Producing biomass fuels from forestry

Forestry is primarily focussed on high value sawlogs for timber, and this provides the primary economic driver, however both routine forest management and harvesting can be used to supply residues that can have a value as biomass fuel.

Harvesting, pre-preparation and transport options

Where residues for woodfuel are to be harvested alongside sawlogs, there are a number of harvesting options.  Optimum choice will depend on terrain, equipment available, tree size and species.

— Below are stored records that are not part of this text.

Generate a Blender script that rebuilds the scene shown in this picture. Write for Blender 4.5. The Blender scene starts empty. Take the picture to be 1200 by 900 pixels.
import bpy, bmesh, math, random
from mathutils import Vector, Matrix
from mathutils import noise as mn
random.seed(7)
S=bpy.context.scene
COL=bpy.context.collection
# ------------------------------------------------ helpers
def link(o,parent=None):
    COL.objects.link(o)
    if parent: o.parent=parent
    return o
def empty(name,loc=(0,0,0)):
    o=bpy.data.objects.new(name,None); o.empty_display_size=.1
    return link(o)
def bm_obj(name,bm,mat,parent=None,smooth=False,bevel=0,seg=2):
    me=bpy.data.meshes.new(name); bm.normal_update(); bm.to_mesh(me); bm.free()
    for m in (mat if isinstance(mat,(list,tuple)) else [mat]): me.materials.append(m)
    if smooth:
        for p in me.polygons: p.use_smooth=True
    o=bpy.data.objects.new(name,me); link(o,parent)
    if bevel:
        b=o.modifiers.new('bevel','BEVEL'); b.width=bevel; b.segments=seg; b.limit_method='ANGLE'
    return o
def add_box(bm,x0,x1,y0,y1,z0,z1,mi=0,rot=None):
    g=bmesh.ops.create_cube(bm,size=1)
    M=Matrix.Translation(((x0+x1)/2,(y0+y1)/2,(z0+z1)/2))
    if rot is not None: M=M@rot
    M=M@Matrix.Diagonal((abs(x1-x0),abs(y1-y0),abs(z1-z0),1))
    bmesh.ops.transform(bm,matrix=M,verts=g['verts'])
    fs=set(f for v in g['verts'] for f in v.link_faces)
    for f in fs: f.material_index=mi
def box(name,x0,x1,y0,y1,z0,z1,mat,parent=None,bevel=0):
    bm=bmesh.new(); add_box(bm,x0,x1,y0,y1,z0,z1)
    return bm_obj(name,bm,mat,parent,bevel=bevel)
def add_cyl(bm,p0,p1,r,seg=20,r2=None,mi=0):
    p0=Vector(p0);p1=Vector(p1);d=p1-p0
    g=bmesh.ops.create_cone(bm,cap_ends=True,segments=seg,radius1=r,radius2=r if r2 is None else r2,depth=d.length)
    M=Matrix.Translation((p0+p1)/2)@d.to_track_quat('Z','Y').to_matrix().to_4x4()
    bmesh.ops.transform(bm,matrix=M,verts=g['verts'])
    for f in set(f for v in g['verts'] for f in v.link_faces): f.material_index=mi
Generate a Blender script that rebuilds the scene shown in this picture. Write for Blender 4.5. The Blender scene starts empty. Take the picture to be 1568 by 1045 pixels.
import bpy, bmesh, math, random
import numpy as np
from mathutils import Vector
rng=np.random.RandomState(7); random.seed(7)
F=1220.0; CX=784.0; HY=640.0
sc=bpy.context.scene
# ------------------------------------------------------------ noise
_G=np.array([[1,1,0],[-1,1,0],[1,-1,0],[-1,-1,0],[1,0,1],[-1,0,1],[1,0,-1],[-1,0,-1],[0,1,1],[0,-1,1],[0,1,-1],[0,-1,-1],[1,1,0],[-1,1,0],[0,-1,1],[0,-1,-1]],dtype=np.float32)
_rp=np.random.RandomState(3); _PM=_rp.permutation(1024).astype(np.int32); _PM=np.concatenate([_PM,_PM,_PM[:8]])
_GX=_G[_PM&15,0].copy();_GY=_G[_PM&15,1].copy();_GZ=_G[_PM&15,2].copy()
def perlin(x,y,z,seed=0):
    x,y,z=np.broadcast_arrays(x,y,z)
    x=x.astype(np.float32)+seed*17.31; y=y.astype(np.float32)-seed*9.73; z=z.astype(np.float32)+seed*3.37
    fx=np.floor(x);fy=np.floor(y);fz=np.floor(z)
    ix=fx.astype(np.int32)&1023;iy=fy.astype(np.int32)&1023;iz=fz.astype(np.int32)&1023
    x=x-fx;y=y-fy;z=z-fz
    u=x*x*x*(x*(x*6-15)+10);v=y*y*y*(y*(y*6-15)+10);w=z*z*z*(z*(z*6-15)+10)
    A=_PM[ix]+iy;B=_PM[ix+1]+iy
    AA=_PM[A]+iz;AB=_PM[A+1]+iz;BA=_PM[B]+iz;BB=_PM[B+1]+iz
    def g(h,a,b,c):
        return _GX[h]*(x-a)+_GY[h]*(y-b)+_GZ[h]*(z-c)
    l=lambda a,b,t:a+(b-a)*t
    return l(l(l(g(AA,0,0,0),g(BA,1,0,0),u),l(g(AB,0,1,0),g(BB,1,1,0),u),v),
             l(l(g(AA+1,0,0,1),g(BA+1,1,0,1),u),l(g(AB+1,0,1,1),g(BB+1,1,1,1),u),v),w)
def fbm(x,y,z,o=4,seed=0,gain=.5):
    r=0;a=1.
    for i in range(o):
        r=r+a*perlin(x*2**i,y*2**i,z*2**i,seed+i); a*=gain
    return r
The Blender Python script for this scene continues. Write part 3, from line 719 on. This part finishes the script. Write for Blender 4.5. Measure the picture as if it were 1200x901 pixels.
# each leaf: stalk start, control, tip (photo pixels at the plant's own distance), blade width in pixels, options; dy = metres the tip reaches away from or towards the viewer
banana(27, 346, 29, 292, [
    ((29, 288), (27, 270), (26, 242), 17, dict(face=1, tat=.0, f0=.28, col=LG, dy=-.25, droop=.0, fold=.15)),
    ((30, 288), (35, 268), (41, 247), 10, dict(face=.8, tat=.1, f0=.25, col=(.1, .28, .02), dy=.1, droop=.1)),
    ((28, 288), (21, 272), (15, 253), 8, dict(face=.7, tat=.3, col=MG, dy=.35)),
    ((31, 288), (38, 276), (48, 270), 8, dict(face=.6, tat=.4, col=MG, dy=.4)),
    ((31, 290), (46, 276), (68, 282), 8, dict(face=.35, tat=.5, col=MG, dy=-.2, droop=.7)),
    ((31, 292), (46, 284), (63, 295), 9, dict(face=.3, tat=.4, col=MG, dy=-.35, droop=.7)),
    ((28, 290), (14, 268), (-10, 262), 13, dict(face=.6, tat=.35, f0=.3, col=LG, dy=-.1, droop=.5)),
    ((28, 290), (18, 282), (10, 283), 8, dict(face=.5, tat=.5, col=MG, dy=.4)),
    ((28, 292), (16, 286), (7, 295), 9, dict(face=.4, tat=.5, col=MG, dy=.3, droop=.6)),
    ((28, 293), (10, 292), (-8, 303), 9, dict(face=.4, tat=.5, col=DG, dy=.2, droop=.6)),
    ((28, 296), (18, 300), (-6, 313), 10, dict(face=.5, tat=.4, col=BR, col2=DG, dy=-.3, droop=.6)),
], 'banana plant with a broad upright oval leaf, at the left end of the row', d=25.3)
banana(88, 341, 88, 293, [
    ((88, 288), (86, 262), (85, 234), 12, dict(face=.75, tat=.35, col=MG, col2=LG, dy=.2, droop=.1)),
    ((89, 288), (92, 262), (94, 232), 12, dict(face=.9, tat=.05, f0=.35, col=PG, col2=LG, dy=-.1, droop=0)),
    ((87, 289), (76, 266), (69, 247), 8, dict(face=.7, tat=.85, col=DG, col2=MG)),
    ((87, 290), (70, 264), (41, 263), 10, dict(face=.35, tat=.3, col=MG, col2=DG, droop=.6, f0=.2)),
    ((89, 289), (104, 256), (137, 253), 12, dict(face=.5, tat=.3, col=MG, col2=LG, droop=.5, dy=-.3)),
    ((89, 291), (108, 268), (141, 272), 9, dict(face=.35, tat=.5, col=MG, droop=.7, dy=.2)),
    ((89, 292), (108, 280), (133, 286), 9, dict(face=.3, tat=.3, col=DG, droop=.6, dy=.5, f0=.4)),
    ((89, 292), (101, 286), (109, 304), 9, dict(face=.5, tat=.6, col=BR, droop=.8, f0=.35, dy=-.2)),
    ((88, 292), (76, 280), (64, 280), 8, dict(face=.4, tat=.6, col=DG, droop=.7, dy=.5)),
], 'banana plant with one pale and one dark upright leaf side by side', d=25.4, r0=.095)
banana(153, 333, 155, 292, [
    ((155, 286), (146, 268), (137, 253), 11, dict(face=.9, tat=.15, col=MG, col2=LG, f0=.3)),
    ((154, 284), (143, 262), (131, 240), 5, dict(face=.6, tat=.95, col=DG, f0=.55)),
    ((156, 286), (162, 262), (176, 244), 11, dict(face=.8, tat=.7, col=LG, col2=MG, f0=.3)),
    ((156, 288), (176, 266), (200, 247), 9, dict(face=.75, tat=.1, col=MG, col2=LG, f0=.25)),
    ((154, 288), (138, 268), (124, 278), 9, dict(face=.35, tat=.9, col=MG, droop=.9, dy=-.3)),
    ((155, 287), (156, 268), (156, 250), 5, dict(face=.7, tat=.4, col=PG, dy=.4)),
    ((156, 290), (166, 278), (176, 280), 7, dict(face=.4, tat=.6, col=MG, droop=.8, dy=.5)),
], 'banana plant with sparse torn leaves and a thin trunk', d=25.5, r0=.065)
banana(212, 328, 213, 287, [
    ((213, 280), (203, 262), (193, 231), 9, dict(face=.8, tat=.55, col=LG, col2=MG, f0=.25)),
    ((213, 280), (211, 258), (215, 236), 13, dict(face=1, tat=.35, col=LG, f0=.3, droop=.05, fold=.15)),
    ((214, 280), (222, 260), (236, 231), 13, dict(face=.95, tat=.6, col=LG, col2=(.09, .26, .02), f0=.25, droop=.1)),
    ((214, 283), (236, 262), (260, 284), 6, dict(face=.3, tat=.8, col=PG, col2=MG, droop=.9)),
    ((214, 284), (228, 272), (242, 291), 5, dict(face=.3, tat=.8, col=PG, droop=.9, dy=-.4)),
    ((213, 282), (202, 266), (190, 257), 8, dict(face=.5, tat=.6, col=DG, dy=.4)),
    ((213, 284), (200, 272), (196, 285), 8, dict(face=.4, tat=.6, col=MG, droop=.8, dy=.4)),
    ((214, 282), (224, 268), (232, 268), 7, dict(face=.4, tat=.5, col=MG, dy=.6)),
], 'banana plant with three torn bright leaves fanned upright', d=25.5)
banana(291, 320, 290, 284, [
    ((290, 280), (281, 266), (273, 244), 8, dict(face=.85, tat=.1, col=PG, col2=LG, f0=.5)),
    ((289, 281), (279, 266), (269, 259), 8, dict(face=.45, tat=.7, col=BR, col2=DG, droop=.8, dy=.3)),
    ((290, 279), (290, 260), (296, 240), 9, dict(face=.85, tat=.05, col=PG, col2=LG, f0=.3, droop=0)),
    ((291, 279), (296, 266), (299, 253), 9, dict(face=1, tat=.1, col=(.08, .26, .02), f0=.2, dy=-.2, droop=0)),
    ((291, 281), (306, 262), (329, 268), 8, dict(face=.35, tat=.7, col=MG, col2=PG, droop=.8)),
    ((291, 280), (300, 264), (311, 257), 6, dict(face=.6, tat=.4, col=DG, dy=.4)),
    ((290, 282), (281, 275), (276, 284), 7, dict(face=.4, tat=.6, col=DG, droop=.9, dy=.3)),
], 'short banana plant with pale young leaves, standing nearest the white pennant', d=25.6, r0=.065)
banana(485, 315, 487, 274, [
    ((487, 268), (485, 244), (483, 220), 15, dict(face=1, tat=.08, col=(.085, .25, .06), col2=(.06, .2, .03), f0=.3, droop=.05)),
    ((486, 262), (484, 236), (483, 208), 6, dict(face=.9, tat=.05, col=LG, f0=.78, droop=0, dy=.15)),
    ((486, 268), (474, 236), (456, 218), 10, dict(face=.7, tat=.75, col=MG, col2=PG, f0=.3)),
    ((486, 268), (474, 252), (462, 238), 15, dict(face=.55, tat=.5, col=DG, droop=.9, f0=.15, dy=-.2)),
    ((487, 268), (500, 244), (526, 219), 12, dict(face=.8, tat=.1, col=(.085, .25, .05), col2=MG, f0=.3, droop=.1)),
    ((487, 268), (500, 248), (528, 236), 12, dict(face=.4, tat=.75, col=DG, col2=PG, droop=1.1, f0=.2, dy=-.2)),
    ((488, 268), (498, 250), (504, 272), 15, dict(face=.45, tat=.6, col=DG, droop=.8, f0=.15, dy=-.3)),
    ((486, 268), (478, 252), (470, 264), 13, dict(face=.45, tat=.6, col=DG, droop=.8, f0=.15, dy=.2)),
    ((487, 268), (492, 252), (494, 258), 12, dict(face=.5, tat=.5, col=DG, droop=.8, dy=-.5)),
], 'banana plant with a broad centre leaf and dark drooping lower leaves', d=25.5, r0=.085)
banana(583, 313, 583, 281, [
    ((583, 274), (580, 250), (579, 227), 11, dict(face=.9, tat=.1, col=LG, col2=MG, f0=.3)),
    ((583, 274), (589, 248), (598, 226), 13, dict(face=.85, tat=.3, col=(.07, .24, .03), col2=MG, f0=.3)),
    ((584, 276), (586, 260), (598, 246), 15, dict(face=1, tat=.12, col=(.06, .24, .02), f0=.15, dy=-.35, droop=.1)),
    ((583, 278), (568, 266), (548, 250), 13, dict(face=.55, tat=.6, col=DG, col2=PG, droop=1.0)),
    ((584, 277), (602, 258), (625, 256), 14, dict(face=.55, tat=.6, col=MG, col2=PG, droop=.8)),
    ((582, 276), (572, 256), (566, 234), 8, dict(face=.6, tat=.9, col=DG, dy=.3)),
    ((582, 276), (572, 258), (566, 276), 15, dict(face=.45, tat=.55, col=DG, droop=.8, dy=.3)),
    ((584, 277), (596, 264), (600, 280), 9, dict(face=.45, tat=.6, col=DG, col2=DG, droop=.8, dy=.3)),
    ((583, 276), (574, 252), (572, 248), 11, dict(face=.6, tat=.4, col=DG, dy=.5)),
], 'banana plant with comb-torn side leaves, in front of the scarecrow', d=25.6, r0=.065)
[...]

In addition, there are a number of pre-preparation alternatives to help minimise the moisture content  of the wood.  These include:

  • Ring barking
  • Chemical thinning
  • Sour felling
  • Use of dead and dying trees.

Once the produce has been felled and extracted from the forest there is the option of whether to process on site to the desired type of woodfuel, or to transport it in its harvested form.

Straight small roundwood

Wood chips can be conveniently transported, but the bulk density is lower than for SRW, and because airflow through a heap of chips is not good drying can be less efficient.  In addition there are potential problems with composting in heaps of chips that can lead to loss of biomass and raised temperatures that can cause spontaneous ignition.

It is therefore advised that heaps of chips not be constructed greater than 10 m high to prevent excessive heat build up.  If managed carefully, however, the heat from composting can help to drive moisture out from a pile of chips. 

Branches and brash

Branches and brash are the lowest density form, however they will give good drying rates.

Once dried to a suitable level they can be chipped. However there will be a high proportion of bark and leaves which are high in mineral (ash) content.

Equipment to bundle up brash into 'residue logs' has been developed in Sweden to assist the harvesting and handling of this low density material. However it is specialized equipment and is not widely available in the UK.